*WHAT YOU SHOULD DO*: Leave the pictures out and quote every line from the start of the listing to the line with "return V, F, np.repeat(np.broadcast_to(col, (n_, 3)), 4, 0)", inclusive.

*DATA*:
☆ ☆ ☆ ☆ ☆
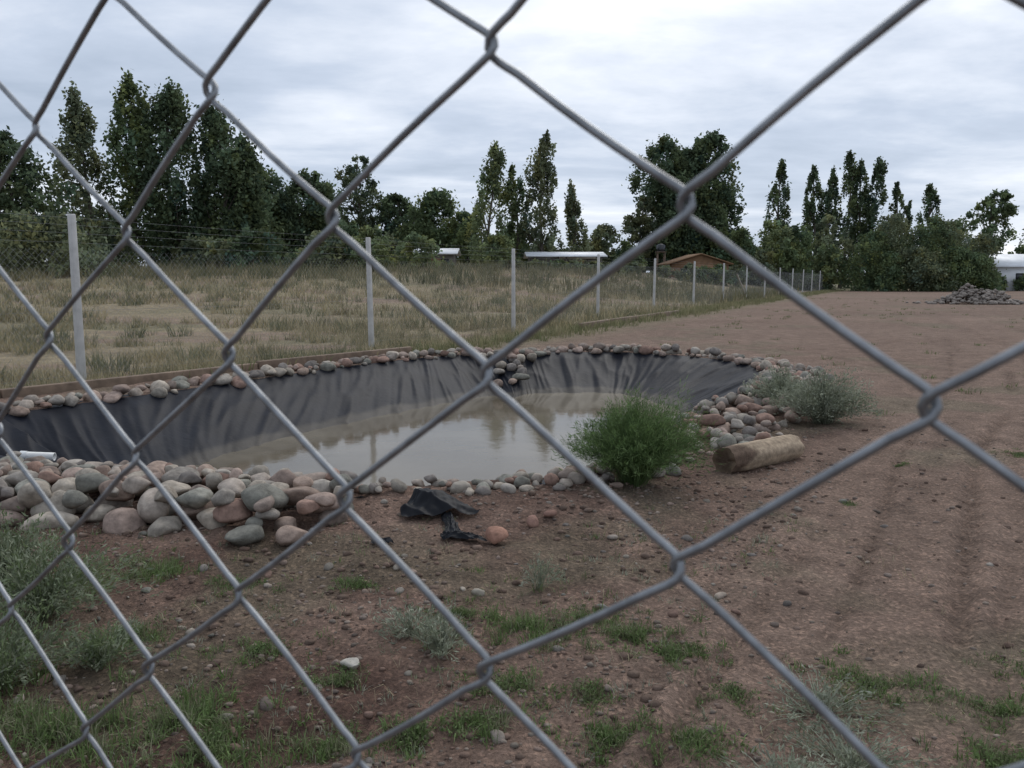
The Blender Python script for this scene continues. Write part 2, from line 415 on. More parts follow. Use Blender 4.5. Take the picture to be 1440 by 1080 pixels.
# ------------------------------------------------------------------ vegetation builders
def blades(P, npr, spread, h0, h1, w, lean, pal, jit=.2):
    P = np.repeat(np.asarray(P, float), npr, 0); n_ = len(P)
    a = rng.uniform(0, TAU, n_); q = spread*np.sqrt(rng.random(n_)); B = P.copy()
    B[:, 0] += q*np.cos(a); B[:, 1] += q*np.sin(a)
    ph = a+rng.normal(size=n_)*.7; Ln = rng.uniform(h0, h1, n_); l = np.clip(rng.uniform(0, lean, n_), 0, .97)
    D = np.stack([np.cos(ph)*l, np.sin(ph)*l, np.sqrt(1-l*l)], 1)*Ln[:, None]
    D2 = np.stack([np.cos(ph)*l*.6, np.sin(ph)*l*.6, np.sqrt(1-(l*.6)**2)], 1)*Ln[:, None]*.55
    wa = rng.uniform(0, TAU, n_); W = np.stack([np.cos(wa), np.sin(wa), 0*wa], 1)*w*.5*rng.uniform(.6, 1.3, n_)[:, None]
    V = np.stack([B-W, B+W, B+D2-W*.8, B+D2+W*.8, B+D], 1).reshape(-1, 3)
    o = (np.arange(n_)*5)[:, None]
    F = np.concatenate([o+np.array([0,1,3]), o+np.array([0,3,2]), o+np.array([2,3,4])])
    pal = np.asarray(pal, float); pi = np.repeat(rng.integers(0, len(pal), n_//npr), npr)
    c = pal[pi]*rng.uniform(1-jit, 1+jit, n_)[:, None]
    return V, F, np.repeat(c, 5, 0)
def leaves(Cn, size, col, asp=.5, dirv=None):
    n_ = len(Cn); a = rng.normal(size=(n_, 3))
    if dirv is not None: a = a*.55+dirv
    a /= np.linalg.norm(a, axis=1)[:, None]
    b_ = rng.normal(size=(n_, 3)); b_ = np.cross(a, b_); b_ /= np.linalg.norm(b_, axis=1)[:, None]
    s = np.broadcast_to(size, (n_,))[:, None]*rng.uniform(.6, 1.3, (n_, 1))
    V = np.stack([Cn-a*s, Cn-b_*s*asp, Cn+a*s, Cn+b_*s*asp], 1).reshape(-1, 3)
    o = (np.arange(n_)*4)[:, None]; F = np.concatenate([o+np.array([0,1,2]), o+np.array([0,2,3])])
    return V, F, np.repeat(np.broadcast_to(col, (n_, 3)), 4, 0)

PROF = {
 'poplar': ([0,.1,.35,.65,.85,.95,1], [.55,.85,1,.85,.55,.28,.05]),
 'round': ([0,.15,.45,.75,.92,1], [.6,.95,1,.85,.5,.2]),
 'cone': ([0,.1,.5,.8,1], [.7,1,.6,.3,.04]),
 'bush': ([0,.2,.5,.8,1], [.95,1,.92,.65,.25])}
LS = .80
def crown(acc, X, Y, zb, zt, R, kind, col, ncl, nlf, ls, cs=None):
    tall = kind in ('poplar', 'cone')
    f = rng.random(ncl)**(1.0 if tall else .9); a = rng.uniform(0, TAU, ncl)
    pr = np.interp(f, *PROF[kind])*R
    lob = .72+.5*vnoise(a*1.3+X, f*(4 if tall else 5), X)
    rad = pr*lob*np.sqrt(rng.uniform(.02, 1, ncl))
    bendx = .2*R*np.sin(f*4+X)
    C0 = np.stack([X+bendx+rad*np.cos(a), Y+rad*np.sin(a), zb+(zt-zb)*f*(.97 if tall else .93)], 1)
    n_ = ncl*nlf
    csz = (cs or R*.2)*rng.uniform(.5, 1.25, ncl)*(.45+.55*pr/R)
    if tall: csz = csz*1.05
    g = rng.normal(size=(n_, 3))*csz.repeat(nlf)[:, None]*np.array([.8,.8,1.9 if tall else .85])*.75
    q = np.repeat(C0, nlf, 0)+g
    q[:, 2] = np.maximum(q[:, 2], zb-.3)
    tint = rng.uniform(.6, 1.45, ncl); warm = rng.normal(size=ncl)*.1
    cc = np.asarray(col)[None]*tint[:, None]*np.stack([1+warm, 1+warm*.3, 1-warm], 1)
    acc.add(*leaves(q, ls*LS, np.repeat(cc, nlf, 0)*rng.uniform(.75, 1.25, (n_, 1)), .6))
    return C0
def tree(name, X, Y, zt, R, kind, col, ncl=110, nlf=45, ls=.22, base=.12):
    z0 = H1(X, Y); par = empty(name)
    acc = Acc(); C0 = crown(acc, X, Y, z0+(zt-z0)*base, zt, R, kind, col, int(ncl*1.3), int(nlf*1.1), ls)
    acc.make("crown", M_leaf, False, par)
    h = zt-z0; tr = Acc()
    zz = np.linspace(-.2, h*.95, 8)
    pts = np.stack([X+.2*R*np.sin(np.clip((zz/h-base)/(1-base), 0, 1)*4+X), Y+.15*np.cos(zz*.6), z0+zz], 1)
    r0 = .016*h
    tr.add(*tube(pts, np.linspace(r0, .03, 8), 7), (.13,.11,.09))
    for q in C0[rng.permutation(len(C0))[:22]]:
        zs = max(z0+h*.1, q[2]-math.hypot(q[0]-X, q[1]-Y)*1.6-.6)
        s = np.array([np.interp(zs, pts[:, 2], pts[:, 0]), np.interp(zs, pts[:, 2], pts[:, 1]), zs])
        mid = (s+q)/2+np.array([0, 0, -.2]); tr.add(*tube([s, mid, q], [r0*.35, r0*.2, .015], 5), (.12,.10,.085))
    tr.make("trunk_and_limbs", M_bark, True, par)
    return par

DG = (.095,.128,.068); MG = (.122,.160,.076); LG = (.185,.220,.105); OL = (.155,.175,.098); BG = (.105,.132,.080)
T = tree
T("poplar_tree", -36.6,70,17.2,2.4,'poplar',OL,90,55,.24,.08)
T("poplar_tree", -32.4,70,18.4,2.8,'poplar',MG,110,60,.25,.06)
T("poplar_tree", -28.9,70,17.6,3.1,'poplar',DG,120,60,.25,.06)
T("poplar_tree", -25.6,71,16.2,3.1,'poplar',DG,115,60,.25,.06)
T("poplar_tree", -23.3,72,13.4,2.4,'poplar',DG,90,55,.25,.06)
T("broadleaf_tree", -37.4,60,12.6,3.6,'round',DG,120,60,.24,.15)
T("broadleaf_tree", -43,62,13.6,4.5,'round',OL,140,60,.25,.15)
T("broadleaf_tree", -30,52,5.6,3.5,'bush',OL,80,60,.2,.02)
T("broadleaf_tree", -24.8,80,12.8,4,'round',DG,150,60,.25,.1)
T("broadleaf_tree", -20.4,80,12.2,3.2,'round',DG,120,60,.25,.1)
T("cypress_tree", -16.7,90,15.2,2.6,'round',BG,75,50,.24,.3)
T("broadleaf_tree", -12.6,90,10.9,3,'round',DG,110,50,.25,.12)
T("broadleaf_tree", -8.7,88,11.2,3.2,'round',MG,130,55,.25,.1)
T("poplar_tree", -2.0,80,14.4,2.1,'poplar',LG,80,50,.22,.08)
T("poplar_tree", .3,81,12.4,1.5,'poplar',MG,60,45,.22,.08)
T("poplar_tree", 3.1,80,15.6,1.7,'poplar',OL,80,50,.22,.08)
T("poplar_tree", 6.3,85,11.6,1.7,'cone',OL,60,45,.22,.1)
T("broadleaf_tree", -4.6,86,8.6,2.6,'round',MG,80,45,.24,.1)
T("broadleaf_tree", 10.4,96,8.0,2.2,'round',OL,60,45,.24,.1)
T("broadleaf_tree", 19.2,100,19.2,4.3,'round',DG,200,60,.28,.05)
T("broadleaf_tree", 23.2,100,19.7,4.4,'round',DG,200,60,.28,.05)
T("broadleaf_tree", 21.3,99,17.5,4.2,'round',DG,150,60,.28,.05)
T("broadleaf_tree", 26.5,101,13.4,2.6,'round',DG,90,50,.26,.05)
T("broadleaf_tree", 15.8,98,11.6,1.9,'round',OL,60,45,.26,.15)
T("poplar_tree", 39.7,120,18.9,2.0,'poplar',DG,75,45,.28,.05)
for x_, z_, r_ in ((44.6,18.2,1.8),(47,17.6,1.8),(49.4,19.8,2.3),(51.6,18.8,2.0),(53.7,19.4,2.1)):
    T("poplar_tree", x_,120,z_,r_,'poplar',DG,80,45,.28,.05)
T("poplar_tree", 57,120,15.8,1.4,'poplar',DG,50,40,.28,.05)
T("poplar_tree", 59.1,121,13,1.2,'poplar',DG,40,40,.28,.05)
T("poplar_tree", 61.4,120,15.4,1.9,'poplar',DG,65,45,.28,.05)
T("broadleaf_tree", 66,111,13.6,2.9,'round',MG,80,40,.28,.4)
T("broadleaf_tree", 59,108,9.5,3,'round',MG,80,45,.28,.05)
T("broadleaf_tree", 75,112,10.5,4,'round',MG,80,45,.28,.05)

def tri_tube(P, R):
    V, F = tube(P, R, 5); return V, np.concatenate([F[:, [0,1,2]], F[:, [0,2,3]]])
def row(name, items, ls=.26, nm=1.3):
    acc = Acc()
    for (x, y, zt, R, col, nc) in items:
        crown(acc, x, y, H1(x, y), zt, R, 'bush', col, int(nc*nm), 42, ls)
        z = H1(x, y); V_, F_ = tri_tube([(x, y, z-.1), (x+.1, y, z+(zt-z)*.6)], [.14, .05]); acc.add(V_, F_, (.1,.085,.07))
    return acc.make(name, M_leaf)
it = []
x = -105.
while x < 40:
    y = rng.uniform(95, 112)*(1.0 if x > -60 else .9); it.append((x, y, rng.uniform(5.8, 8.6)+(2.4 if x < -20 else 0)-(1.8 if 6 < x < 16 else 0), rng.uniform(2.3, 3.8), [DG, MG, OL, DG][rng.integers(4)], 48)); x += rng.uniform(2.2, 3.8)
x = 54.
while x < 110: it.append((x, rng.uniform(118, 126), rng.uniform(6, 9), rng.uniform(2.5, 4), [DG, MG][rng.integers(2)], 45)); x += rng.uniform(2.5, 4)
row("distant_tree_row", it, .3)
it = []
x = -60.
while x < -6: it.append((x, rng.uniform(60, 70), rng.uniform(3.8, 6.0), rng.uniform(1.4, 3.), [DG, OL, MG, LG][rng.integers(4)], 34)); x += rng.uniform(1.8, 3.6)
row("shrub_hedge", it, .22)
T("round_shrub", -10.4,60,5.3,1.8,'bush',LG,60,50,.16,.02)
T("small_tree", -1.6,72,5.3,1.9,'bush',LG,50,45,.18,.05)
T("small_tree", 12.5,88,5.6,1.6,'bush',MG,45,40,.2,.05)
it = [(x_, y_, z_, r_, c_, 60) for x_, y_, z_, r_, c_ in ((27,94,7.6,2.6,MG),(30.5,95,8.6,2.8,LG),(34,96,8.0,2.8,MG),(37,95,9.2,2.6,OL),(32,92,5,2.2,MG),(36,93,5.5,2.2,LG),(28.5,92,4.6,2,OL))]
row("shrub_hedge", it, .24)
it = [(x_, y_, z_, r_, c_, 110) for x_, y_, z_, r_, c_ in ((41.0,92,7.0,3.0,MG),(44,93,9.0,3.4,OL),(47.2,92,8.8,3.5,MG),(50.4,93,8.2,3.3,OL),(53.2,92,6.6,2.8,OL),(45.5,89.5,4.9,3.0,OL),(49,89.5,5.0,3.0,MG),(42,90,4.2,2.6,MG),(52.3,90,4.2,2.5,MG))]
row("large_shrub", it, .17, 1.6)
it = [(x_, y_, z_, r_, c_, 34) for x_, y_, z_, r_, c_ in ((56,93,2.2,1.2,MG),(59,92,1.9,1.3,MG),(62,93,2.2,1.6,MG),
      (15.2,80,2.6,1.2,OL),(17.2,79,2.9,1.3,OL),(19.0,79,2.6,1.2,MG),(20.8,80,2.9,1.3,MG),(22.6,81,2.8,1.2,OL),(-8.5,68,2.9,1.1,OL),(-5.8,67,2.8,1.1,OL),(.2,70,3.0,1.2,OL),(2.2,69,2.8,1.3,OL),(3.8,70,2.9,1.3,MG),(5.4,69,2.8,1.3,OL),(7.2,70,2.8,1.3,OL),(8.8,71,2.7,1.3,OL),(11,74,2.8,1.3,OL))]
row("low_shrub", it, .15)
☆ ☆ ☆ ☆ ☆
*RESULT OF THIS EXERCISE*:
The Blender Python script for this scene continues. Write part 2, from line 415 on. More parts follow. Use Blender 4.5. Take the picture to be 1440 by 1080 pixels.
# ------------------------------------------------------------------ vegetation builders
def blades(P, npr, spread, h0, h1, w, lean, pal, jit=.2):
    P = np.repeat(np.asarray(P, float), npr, 0); n_ = len(P)
    a = rng.uniform(0, TAU, n_); q = spread*np.sqrt(rng.random(n_)); B = P.copy()
    B[:, 0] += q*np.cos(a); B[:, 1] += q*np.sin(a)
    ph = a+rng.normal(size=n_)*.7; Ln = rng.uniform(h0, h1, n_); l = np.clip(rng.uniform(0, lean, n_), 0, .97)
    D = np.stack([np.cos(ph)*l, np.sin(ph)*l, np.sqrt(1-l*l)], 1)*Ln[:, None]
    D2 = np.stack([np.cos(ph)*l*.6, np.sin(ph)*l*.6, np.sqrt(1-(l*.6)**2)], 1)*Ln[:, None]*.55
    wa = rng.uniform(0, TAU, n_); W = np.stack([np.cos(wa), np.sin(wa), 0*wa], 1)*w*.5*rng.uniform(.6, 1.3, n_)[:, None]
    V = np.stack([B-W, B+W, B+D2-W*.8, B+D2+W*.8, B+D], 1).reshape(-1, 3)
    o = (np.arange(n_)*5)[:, None]
    F = np.concatenate([o+np.array([0,1,3]), o+np.array([0,3,2]), o+np.array([2,3,4])])
    pal = np.asarray(pal, float); pi = np.repeat(rng.integers(0, len(pal), n_//npr), npr)
    c = pal[pi]*rng.uniform(1-jit, 1+jit, n_)[:, None]
    return V, F, np.repeat(c, 5, 0)
def leaves(Cn, size, col, asp=.5, dirv=None):
    n_ = len(Cn); a = rng.normal(size=(n_, 3))
    if dirv is not None: a = a*.55+dirv
    a /= np.linalg.norm(a, axis=1)[:, None]
    b_ = rng.normal(size=(n_, 3)); b_ = np.cross(a, b_); b_ /= np.linalg.norm(b_, axis=1)[:, None]
    s = np.broadcast_to(size, (n_,))[:, None]*rng.uniform(.6, 1.3, (n_, 1))
    V = np.stack([Cn-a*s, Cn-b_*s*asp, Cn+a*s, Cn+b_*s*asp], 1).reshape(-1, 3)
    o = (np.arange(n_)*4)[:, None]; F = np.concatenate([o+np.array([0,1,2]), o+np.array([0,2,3])])
    return V, F, np.repeat(np.broadcast_to(col, (n_, 3)), 4, 0)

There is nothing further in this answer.